Supplied data
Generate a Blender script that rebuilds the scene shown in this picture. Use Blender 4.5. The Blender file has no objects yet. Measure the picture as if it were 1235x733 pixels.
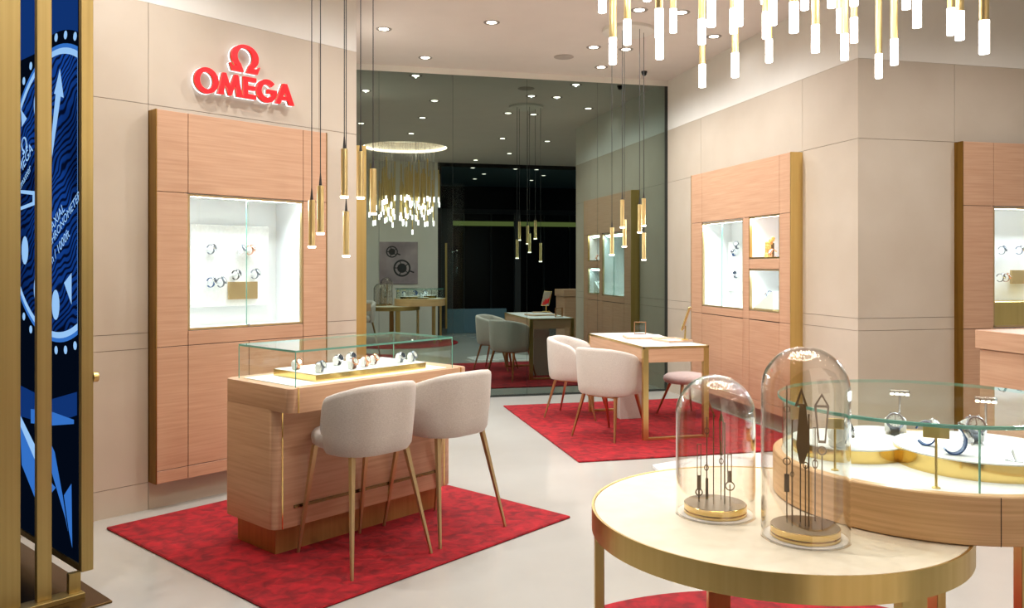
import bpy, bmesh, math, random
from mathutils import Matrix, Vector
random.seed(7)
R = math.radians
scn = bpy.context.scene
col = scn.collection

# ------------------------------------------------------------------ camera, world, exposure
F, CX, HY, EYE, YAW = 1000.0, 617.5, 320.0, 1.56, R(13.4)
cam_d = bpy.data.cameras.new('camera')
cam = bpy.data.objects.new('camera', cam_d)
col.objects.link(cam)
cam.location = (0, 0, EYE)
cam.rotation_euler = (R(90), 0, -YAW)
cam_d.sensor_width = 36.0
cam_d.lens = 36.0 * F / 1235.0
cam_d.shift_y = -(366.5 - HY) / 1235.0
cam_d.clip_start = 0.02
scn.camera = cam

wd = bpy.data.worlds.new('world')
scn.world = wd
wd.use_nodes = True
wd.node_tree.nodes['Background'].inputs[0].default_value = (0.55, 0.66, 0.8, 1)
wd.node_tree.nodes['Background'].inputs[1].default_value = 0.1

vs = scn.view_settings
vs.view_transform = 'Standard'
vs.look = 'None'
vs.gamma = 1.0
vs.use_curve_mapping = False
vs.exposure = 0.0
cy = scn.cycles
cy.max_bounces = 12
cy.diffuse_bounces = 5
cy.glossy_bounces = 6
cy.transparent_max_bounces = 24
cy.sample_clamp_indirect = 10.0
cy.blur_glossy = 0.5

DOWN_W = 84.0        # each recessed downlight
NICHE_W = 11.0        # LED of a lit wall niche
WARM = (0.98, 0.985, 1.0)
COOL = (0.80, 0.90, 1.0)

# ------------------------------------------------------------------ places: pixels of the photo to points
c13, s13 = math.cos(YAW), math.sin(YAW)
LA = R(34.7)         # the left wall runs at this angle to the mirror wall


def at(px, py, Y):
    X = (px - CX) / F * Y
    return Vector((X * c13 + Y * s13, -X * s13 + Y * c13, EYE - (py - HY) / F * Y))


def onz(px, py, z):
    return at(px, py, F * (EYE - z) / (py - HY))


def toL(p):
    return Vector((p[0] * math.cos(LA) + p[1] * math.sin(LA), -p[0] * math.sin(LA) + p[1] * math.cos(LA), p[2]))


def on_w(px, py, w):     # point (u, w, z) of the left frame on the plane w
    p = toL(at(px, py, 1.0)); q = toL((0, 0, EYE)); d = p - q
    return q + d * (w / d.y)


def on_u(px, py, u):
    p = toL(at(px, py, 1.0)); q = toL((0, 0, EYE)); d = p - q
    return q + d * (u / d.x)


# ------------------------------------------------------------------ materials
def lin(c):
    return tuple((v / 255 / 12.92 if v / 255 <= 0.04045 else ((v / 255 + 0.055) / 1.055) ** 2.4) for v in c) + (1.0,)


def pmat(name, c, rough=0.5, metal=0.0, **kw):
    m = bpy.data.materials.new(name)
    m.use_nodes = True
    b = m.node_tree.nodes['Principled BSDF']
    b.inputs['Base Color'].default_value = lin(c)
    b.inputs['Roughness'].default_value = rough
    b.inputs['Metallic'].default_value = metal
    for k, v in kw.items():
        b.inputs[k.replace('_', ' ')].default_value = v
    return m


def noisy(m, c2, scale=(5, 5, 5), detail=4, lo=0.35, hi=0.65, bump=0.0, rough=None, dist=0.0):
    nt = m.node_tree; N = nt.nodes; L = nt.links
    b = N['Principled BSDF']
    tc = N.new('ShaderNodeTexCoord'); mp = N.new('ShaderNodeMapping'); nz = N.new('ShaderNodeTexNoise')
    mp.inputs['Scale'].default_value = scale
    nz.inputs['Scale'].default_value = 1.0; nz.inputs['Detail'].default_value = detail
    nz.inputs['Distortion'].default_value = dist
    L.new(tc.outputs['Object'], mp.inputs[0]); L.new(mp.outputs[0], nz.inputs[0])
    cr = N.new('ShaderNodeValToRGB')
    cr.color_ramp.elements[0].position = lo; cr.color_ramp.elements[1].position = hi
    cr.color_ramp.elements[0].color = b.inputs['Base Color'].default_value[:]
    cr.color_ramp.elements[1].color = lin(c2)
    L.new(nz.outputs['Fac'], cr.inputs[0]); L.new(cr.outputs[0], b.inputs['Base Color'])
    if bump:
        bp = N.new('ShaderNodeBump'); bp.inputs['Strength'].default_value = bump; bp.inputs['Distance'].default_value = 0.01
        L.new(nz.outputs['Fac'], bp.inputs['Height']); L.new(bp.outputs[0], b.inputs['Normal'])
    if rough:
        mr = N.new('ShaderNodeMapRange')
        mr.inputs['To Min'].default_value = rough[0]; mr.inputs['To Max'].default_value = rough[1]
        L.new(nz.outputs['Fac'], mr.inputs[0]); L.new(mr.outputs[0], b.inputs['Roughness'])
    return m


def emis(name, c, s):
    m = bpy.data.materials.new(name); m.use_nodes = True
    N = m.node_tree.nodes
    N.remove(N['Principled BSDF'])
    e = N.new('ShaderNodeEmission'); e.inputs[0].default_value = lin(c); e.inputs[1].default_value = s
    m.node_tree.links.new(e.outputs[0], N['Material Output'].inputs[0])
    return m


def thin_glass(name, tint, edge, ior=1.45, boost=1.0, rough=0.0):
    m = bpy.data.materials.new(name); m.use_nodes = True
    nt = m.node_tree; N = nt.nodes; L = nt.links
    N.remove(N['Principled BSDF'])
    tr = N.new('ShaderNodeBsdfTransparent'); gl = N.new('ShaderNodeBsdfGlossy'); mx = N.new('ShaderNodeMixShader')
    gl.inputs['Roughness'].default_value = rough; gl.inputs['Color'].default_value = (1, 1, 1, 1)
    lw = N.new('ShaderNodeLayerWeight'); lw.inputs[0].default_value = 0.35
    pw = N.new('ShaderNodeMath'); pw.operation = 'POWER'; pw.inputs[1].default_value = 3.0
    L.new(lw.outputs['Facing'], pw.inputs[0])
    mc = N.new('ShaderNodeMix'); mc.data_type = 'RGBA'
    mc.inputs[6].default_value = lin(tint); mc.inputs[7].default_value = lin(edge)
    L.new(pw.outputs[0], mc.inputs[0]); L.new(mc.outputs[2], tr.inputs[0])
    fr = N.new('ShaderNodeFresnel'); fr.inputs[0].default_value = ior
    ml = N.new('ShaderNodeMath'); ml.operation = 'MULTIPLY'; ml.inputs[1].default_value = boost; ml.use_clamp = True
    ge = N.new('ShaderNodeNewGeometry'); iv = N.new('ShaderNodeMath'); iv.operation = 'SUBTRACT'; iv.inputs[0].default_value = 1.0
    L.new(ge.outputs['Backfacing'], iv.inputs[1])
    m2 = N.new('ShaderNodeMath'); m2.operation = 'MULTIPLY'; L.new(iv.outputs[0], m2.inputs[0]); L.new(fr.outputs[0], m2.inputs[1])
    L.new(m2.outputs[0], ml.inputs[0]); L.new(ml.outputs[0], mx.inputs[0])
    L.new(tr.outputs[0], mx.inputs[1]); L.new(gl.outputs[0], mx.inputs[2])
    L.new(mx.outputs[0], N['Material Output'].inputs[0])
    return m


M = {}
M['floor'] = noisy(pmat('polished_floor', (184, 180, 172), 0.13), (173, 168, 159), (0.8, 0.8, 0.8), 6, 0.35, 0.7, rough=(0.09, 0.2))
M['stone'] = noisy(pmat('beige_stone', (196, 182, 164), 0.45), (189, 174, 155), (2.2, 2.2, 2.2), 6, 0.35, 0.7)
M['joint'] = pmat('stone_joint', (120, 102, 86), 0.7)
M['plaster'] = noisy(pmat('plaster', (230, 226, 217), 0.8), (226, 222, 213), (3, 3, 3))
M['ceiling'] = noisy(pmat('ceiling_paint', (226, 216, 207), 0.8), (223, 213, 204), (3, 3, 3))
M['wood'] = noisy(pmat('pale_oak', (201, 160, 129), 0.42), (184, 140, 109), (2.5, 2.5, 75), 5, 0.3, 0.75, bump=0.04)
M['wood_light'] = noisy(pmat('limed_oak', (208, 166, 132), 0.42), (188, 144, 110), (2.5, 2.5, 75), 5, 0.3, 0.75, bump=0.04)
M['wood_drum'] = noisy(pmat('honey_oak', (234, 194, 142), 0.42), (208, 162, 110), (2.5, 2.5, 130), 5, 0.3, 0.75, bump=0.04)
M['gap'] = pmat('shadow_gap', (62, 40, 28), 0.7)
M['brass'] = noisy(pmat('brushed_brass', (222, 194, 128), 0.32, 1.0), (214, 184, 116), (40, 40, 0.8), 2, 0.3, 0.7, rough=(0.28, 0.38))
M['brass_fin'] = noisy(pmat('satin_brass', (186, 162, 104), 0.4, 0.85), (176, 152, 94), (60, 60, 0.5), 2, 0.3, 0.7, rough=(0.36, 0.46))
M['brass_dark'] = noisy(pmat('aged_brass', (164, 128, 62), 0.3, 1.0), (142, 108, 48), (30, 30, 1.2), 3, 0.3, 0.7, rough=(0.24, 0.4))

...

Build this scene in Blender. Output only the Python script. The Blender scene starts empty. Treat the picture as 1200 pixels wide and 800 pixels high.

Short problem
From the listing above, restate verbatim the lines running from the one with "Generate a Blender" through the one with "col = scn.collection", inclusive, but not the pictures.

Result of this task
Generate a Blender script that rebuilds the scene shown in this picture. Use Blender 4.5. The Blender file has no objects yet. Measure the picture as if it were 1235x733 pixels.
import bpy, bmesh, math, random
from mathutils import Matrix, Vector
random.seed(7)
R = math.radians
scn = bpy.context.scene
col = scn.collection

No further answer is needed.